En Brasil ya se han extinguido siete especies de fauna, dice a Tierramérica el especialista Ugo Eichler Vercillo, del Instituto Chico Mendes de Conservación de la Biodiversidad: una libélula, dos lombrices de tierra, una hormiga, una rana y dos especies de aves.
Acosadas por una meteorología errática y una plaga persistente que diezmó las plantaciones de café, mujeres indígenas de la provincia Lamas, en el Norte amazónico de Perú, prefirieron no echarse a llorar por la desaparición de cultivos que permitían a sus abuelas llevar alimento a la mesa y salieron a rescatarlos.
Las mujeres pidieron apoyo a la Federación de los Pueblos Indígenas Kechwas de la Región San Martín para volver a sembrar dos tubérculos: sachapapa (Discorea trífida) y dale dale (Calathea allouia); una raíz, michuksi (Colocasia esculenta); y la semilla oleaginosa sacha inchi (Plukenetia volubilis).
En varias aldeas “las semillas y tubérculos de estos cultivos habían desaparecido por completo y era necesario adquirirlas en otras comunidades, en algunos casos lejanas”, afirma un informe de la organización humanitaria Oxfam, que prestó apoyo financiero a esta iniciativa desarrollada desde 2011.
En chacras (granjas) de media hectárea se plantó sachapapa, dale dale y michuksi, que demoran 1 año en ofrecer cosecha, combinados con otros alimentos de ciclos más cortos como cacahuate, maíz, frijol y hortalizas.
Los sabios de cada comunidad ayudaron a rescatar los métodos de cultivo y a diseñar un calendario agrícola.
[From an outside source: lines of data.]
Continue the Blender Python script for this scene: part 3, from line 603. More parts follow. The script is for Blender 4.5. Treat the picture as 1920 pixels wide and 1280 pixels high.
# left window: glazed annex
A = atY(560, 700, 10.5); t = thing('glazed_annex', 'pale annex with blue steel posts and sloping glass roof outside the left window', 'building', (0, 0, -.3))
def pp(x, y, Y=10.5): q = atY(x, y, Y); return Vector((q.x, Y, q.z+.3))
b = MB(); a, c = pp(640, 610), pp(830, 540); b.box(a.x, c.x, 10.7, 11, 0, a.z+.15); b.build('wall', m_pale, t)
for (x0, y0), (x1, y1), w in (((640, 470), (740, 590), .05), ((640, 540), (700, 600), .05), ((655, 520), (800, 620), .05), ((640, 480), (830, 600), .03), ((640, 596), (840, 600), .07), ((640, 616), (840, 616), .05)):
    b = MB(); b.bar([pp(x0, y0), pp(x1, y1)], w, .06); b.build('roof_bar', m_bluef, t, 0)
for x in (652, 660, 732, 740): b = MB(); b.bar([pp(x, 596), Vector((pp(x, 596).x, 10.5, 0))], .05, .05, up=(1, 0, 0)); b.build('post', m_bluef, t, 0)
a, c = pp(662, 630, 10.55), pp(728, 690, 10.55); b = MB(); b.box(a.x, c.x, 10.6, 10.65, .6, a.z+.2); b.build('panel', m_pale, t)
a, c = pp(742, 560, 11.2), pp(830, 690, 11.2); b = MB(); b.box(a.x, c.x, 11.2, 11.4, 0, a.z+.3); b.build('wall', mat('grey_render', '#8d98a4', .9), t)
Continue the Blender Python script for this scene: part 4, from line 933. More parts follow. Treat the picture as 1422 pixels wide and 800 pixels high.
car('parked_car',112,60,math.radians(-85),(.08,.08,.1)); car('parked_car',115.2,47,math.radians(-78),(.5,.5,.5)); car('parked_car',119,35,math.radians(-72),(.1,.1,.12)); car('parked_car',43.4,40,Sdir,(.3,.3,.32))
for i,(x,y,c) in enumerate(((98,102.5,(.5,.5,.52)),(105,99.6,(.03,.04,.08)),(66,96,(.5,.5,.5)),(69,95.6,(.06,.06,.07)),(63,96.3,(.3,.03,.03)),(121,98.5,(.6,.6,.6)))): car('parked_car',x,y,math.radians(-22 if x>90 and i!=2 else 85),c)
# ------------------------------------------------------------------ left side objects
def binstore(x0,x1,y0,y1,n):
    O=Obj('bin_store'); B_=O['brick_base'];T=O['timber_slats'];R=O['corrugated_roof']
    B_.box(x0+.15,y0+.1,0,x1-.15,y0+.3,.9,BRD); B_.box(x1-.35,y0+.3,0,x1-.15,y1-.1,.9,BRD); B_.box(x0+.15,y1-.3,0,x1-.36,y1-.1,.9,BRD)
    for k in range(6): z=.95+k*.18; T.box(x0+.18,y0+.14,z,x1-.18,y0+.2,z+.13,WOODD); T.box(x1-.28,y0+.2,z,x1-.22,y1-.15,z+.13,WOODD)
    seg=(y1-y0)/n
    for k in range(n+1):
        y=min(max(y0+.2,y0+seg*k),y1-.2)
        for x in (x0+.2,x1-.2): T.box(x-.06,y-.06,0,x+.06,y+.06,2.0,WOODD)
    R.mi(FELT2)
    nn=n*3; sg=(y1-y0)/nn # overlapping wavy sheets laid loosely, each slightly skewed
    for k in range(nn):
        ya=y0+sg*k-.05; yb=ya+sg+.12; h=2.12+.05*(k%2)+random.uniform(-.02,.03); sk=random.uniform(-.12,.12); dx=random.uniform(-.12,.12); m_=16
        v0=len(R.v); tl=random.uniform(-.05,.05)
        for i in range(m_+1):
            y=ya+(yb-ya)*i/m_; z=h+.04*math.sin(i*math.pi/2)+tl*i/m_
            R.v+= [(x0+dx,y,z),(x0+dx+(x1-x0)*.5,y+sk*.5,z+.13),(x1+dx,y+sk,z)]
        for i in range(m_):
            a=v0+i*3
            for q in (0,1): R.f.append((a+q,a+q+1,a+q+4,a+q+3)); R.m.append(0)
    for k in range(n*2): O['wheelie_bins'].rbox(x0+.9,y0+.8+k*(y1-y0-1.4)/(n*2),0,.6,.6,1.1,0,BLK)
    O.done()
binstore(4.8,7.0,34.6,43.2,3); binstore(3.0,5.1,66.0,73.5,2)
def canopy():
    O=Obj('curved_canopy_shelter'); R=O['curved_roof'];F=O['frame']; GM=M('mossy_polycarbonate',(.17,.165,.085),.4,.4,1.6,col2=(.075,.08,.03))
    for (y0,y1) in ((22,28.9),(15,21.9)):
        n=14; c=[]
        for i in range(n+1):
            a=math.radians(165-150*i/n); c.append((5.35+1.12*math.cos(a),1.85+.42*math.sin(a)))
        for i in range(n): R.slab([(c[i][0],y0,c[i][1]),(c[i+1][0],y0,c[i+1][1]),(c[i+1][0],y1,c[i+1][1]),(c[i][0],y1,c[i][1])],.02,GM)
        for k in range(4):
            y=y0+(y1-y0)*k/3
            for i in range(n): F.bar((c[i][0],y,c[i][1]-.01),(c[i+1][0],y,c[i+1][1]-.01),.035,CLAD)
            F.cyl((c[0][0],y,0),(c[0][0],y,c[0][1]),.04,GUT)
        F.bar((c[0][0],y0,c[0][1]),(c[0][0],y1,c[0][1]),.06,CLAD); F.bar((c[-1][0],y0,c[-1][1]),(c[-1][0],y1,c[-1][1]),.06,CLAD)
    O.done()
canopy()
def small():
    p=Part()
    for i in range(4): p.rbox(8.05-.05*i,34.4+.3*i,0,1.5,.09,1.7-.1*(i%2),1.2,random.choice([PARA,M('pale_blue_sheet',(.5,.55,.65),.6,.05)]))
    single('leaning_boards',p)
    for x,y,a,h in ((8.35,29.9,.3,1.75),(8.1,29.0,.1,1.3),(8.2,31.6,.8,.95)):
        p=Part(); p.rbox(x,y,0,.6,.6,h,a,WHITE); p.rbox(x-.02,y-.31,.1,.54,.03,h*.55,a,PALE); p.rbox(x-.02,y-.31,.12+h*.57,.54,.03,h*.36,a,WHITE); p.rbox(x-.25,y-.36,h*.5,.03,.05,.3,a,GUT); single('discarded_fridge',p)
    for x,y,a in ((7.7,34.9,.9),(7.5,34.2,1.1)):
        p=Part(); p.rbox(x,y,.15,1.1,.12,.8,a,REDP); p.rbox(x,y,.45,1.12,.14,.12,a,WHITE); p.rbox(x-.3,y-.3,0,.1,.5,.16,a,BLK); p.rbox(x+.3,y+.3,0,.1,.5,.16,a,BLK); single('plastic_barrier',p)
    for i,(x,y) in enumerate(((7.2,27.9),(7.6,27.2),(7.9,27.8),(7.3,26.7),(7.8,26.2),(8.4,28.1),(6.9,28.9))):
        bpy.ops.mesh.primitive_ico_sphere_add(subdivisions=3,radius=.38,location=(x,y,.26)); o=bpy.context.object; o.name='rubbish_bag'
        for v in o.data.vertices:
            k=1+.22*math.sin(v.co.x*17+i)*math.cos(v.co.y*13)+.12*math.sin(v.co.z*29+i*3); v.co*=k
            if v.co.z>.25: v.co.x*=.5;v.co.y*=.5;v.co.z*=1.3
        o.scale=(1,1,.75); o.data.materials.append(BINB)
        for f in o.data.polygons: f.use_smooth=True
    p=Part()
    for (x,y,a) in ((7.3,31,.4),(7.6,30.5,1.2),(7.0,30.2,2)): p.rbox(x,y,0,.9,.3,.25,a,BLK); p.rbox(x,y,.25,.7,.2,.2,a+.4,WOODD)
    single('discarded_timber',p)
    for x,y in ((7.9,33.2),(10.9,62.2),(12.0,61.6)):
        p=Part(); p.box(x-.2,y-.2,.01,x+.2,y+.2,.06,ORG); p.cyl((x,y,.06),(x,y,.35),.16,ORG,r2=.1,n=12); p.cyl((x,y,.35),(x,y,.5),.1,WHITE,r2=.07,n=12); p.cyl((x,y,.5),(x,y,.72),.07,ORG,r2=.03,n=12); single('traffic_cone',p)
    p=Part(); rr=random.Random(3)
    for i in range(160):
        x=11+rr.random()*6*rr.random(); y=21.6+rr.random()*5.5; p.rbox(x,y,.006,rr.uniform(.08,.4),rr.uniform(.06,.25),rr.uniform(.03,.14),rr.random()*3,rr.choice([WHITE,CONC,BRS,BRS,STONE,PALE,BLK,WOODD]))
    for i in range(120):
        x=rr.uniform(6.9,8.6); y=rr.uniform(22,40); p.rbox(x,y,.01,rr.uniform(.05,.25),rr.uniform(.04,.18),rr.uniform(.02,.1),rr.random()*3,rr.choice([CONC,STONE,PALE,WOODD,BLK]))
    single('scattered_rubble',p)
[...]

Las mujeres, organizadas en clubes de madres, eligieron una coordinadora por cada aldea.
Si bien la idea inicial era satisfacer el autoconsumo, las mujeres percibieron que había en la ciudad de Lamas una demanda de platillos “que cocinaba la abuela”. Mediante ferias y concursos gastronómicos se promovió la rescatada diversidad agrícola.
La comunidad de Chumbakiwi, de unos 330 habitantes, ocupó el primer lugar al presentar en la feria inicial 79 variedades de cultivos.
Cada aldea decidió qué hacer con los ingresos obtenidos. En algunos casos se creó un fondo para adquirir más semillas y seguir conservando.